• **EXCERPTED DATA**:
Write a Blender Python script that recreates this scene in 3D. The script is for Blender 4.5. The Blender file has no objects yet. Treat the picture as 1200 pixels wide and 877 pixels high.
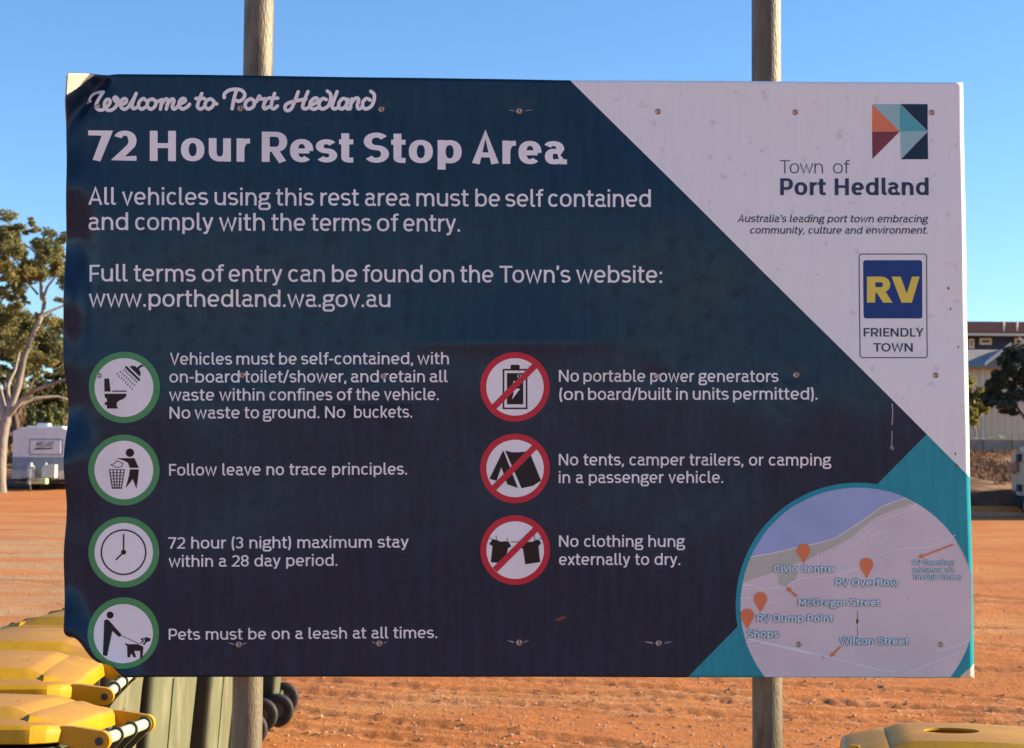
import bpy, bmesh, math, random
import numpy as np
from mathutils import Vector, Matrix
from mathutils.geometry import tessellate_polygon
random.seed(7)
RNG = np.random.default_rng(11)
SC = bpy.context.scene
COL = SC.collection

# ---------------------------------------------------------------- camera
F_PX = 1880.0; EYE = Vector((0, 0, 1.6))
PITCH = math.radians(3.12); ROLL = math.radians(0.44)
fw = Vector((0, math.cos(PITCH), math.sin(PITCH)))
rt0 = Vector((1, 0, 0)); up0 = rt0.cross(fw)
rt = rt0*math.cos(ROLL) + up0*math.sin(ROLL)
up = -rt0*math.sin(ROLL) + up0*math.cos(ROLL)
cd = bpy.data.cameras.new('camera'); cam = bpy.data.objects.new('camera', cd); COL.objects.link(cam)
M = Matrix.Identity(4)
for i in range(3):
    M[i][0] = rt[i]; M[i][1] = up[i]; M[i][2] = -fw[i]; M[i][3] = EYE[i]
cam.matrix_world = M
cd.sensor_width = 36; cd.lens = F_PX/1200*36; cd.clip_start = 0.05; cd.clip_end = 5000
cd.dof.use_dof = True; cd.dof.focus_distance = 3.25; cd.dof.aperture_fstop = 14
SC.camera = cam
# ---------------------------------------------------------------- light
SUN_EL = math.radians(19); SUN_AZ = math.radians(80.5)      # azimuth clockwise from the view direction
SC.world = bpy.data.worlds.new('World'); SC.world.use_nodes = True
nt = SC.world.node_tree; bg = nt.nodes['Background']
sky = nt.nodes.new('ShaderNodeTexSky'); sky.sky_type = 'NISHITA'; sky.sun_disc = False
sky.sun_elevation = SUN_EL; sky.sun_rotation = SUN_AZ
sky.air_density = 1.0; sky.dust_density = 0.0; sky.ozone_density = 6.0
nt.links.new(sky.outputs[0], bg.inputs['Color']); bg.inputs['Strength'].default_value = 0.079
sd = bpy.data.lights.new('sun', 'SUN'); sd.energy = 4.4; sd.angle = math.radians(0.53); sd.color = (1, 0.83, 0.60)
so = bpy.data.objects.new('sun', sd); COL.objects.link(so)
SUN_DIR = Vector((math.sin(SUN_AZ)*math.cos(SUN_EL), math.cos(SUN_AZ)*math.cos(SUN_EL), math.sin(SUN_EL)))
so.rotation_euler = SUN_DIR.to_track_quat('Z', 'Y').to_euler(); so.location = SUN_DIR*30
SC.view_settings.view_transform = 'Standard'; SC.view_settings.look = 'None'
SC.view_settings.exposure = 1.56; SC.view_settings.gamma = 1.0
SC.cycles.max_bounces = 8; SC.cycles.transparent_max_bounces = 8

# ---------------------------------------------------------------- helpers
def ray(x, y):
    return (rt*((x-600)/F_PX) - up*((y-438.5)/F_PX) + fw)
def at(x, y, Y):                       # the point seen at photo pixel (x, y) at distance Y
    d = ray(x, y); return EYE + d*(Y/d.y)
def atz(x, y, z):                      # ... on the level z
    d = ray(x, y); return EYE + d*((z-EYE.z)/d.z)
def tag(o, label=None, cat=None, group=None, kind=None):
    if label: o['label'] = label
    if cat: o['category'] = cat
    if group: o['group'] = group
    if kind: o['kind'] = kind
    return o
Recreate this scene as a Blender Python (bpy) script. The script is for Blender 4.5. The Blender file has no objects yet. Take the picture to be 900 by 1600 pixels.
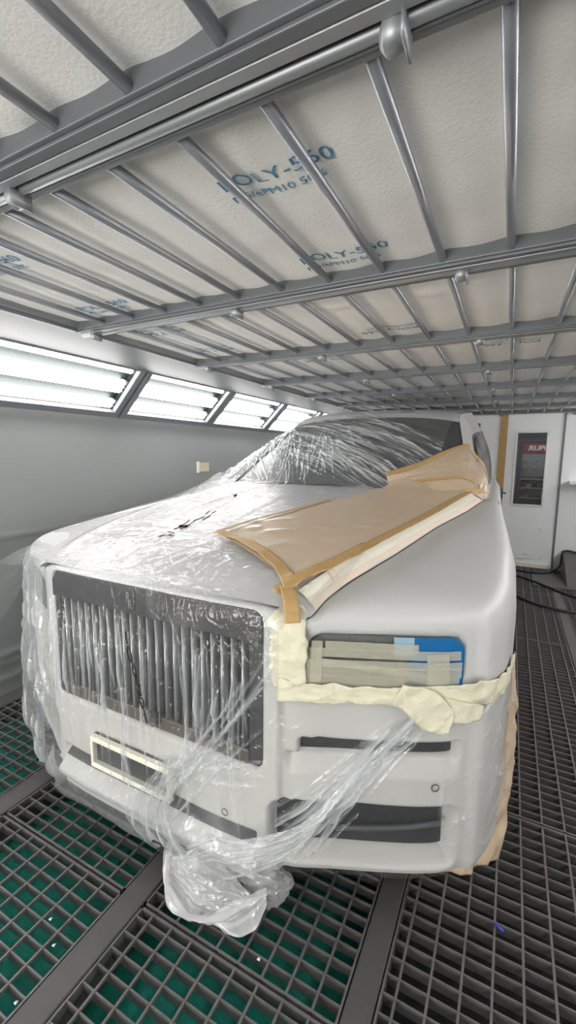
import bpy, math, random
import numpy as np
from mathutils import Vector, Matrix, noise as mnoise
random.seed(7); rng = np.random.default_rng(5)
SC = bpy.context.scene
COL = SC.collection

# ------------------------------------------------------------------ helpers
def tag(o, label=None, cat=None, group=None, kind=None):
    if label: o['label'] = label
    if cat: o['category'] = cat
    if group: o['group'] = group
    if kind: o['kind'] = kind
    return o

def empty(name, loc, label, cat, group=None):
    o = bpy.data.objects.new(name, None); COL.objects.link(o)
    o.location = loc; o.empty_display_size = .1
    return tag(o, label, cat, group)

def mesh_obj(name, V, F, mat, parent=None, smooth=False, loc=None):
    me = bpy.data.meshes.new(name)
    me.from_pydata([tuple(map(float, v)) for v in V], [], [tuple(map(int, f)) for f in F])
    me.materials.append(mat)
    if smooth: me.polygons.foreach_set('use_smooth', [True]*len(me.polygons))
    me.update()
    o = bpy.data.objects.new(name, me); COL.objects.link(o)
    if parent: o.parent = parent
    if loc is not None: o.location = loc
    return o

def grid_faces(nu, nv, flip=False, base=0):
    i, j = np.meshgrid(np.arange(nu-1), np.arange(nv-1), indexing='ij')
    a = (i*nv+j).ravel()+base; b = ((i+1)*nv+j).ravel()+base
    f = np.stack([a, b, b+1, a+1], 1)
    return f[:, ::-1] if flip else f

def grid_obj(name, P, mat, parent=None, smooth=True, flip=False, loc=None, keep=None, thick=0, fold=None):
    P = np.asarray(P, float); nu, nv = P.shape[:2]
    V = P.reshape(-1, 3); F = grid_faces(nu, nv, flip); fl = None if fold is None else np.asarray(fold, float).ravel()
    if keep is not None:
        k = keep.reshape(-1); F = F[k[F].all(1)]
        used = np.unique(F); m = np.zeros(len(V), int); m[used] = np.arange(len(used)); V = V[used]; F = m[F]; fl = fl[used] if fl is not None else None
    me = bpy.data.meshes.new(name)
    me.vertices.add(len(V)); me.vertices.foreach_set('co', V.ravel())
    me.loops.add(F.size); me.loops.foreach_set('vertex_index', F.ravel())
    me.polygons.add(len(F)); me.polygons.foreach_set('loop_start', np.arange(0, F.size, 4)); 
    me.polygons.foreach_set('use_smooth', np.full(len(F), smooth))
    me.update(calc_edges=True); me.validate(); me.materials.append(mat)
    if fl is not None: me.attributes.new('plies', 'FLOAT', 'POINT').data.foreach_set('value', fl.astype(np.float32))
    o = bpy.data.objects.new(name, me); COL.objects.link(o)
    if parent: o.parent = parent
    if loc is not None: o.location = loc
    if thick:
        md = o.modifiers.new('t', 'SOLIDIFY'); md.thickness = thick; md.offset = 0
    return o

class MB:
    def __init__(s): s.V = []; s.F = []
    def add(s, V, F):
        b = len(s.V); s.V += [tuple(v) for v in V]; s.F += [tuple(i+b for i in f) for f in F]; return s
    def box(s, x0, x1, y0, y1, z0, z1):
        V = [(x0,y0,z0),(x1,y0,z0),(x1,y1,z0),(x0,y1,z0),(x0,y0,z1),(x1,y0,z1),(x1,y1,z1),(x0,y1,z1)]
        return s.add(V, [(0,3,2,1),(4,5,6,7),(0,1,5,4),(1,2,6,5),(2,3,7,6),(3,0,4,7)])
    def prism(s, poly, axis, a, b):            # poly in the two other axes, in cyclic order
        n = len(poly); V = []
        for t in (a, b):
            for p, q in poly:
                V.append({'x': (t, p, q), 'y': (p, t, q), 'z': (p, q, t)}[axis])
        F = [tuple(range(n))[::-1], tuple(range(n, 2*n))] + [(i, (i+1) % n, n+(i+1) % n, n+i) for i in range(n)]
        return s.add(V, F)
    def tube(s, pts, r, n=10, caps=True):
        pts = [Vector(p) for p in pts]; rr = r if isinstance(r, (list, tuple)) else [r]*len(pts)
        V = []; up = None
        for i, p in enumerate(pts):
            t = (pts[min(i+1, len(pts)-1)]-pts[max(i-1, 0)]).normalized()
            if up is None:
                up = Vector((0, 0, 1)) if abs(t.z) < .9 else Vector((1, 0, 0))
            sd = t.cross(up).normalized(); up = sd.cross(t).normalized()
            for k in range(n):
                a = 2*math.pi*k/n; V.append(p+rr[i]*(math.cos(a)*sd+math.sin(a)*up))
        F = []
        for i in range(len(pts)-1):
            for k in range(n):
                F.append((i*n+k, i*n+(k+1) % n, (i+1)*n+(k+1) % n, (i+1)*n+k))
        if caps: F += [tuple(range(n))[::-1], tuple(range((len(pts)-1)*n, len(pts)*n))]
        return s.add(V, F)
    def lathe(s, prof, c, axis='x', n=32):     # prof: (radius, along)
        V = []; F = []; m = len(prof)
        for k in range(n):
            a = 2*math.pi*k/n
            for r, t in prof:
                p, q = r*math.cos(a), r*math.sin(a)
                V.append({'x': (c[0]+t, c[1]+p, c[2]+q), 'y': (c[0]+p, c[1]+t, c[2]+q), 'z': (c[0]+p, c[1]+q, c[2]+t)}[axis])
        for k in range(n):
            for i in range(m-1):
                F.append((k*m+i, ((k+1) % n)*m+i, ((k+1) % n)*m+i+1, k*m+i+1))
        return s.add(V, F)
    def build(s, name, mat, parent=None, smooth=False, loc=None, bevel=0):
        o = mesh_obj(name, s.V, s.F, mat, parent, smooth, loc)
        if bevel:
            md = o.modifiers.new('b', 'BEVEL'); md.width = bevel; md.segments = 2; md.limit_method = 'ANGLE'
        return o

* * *

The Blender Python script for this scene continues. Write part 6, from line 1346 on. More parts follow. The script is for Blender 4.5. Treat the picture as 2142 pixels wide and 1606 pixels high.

* * *

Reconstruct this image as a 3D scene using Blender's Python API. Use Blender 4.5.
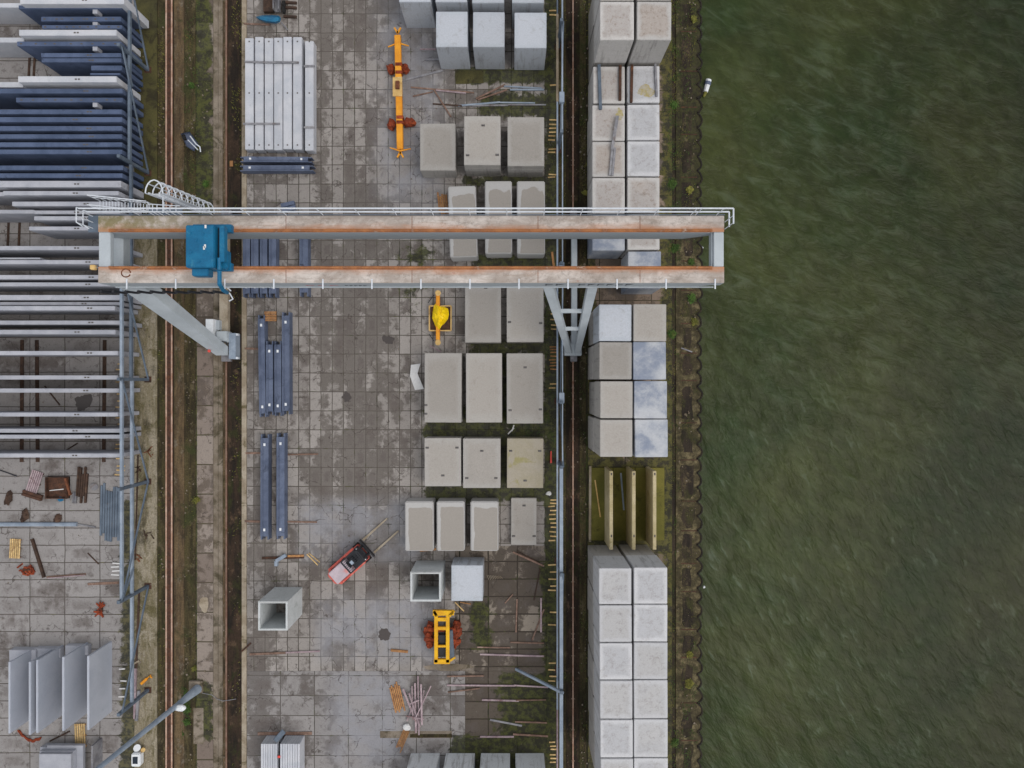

• **GOAL OF THE EXERCISE**:
Beginning with the line above that contains "Recreate this scene" and ending with the line that contains "return f[:, ::-1] if flip else f", quote each line exactly, keeping out the pictures.

• **FULL OUTPUT**:
Recreate this scene as a Blender Python (bpy) script. The script is for Blender 4.5. The Blender file has no objects yet. Take the picture to be 900 by 1600 pixels.
import bpy, math, random
import numpy as np
from mathutils import Vector, Matrix, noise as mnoise
random.seed(7); rng = np.random.default_rng(5)
SC = bpy.context.scene
COL = SC.collection

# ------------------------------------------------------------------ helpers
def tag(o, label=None, cat=None, group=None, kind=None):
    if label: o['label'] = label
    if cat: o['category'] = cat
    if group: o['group'] = group
    if kind: o['kind'] = kind
    return o

def empty(name, loc, label, cat, group=None):
    o = bpy.data.objects.new(name, None); COL.objects.link(o)
    o.location = loc; o.empty_display_size = .1
    return tag(o, label, cat, group)

def mesh_obj(name, V, F, mat, parent=None, smooth=False, loc=None):
    me = bpy.data.meshes.new(name)
    me.from_pydata([tuple(map(float, v)) for v in V], [], [tuple(map(int, f)) for f in F])
    me.materials.append(mat)
    if smooth: me.polygons.foreach_set('use_smooth', [True]*len(me.polygons))
    me.update()
    o = bpy.data.objects.new(name, me); COL.objects.link(o)
    if parent: o.parent = parent
    if loc is not None: o.location = loc
    return o

def grid_faces(nu, nv, flip=False, base=0):
    i, j = np.meshgrid(np.arange(nu-1), np.arange(nv-1), indexing='ij')
    a = (i*nv+j).ravel()+base; b = ((i+1)*nv+j).ravel()+base
    f = np.stack([a, b, b+1, a+1], 1)
    return f[:, ::-1] if flip else f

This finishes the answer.